# A run of records
##########
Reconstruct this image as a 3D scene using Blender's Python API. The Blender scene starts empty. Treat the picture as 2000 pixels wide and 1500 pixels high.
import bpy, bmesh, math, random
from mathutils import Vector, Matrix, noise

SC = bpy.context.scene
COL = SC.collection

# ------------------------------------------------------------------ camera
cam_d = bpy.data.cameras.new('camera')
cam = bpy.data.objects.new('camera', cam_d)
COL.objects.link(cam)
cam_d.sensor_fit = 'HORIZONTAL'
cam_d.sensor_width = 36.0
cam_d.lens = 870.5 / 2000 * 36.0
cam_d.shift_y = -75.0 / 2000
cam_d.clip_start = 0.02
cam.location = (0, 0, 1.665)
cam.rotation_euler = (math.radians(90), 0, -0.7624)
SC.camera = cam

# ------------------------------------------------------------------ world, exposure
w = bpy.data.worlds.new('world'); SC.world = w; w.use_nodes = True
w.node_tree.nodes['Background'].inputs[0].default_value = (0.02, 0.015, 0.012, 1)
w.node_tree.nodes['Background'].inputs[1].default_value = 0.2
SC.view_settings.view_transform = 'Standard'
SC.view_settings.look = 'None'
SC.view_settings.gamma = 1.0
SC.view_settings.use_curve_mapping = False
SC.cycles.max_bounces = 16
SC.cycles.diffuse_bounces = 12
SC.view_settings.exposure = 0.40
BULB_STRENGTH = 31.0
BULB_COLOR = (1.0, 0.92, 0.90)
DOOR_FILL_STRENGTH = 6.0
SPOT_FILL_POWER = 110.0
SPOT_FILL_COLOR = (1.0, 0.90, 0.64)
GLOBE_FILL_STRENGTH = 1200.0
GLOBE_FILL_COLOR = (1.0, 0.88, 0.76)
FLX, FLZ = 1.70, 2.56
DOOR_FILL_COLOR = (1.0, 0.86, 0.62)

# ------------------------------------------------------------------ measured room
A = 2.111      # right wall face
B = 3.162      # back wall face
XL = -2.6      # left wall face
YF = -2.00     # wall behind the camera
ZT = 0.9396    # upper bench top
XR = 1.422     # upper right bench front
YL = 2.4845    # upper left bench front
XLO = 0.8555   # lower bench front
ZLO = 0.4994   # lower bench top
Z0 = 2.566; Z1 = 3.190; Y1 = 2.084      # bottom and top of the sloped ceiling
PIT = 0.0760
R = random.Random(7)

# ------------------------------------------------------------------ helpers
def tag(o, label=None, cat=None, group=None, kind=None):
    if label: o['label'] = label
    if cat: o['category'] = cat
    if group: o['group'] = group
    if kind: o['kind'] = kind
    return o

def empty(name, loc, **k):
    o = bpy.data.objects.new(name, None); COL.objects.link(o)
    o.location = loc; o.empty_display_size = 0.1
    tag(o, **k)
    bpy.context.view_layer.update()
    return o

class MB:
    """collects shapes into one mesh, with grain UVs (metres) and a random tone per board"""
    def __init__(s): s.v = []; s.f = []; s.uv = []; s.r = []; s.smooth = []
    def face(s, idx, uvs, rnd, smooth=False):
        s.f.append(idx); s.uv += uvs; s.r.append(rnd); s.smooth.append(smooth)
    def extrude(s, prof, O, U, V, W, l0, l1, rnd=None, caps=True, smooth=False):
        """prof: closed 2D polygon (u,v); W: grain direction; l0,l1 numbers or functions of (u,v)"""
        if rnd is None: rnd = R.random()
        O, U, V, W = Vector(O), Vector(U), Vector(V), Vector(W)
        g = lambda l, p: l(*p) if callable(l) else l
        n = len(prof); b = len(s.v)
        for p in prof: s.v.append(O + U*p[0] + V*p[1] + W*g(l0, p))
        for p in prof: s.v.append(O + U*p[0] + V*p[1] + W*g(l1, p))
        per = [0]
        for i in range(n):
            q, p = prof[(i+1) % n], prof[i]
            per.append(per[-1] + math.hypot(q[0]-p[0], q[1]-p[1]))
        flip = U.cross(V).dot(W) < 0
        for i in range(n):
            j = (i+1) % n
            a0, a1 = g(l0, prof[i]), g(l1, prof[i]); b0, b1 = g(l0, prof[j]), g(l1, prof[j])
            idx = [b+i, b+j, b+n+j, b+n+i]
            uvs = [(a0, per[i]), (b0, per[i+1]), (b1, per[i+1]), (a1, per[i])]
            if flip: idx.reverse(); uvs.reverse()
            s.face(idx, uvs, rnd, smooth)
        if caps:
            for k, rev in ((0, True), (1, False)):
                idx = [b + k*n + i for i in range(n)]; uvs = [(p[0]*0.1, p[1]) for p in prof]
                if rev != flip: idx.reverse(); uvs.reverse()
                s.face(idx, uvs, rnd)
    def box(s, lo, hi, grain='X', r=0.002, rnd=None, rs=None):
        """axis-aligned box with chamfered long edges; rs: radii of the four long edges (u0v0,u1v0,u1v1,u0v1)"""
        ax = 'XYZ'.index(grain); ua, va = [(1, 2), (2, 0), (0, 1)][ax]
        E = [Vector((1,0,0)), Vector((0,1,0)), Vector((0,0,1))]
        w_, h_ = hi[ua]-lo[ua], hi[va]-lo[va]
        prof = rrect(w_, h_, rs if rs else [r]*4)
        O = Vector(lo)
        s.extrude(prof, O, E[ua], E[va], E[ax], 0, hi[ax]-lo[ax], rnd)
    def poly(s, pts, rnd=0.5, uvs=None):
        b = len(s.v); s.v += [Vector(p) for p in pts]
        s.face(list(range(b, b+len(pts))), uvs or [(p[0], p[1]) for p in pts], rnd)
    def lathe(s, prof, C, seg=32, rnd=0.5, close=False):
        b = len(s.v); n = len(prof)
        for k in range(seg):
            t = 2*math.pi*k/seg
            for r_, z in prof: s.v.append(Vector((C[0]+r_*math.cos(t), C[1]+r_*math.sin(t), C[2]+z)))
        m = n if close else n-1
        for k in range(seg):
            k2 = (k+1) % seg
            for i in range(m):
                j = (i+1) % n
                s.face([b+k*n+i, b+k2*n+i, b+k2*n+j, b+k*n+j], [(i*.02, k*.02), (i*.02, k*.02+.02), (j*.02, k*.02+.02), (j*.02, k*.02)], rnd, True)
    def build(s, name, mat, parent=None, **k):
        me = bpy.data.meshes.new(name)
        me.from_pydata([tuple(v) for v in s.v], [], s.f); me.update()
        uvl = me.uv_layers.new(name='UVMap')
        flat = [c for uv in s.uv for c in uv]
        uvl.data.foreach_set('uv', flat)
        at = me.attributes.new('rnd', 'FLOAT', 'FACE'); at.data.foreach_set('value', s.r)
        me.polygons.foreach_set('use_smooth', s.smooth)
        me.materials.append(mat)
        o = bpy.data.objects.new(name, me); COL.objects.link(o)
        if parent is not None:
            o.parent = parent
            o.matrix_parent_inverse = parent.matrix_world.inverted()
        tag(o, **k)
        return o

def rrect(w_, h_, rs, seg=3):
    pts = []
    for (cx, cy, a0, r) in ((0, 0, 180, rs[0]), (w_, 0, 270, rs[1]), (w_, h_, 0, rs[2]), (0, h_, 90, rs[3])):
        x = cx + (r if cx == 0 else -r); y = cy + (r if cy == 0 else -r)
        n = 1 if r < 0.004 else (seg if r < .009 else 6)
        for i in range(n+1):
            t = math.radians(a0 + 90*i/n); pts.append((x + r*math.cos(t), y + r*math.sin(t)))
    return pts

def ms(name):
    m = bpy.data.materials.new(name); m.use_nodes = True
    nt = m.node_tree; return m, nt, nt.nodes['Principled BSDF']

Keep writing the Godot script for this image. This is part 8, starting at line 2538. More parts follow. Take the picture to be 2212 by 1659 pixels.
##########
# EXERCISE TASK
Print from the first line through the line that contains "SC.camera = cam", please, including both, and leave out every line outside that stretch.

# THE OUTPUT
Reconstruct this image as a 3D scene using Blender's Python API. The Blender scene starts empty. Treat the picture as 2000 pixels wide and 1500 pixels high.
import bpy, bmesh, math, random
from mathutils import Vector, Matrix, noise

SC = bpy.context.scene
COL = SC.collection

# ------------------------------------------------------------------ camera
cam_d = bpy.data.cameras.new('camera')
cam = bpy.data.objects.new('camera', cam_d)
COL.objects.link(cam)
cam_d.sensor_fit = 'HORIZONTAL'
cam_d.sensor_width = 36.0
cam_d.lens = 870.5 / 2000 * 36.0
cam_d.shift_y = -75.0 / 2000
cam_d.clip_start = 0.02
cam.location = (0, 0, 1.665)
cam.rotation_euler = (math.radians(90), 0, -0.7624)
SC.camera = cam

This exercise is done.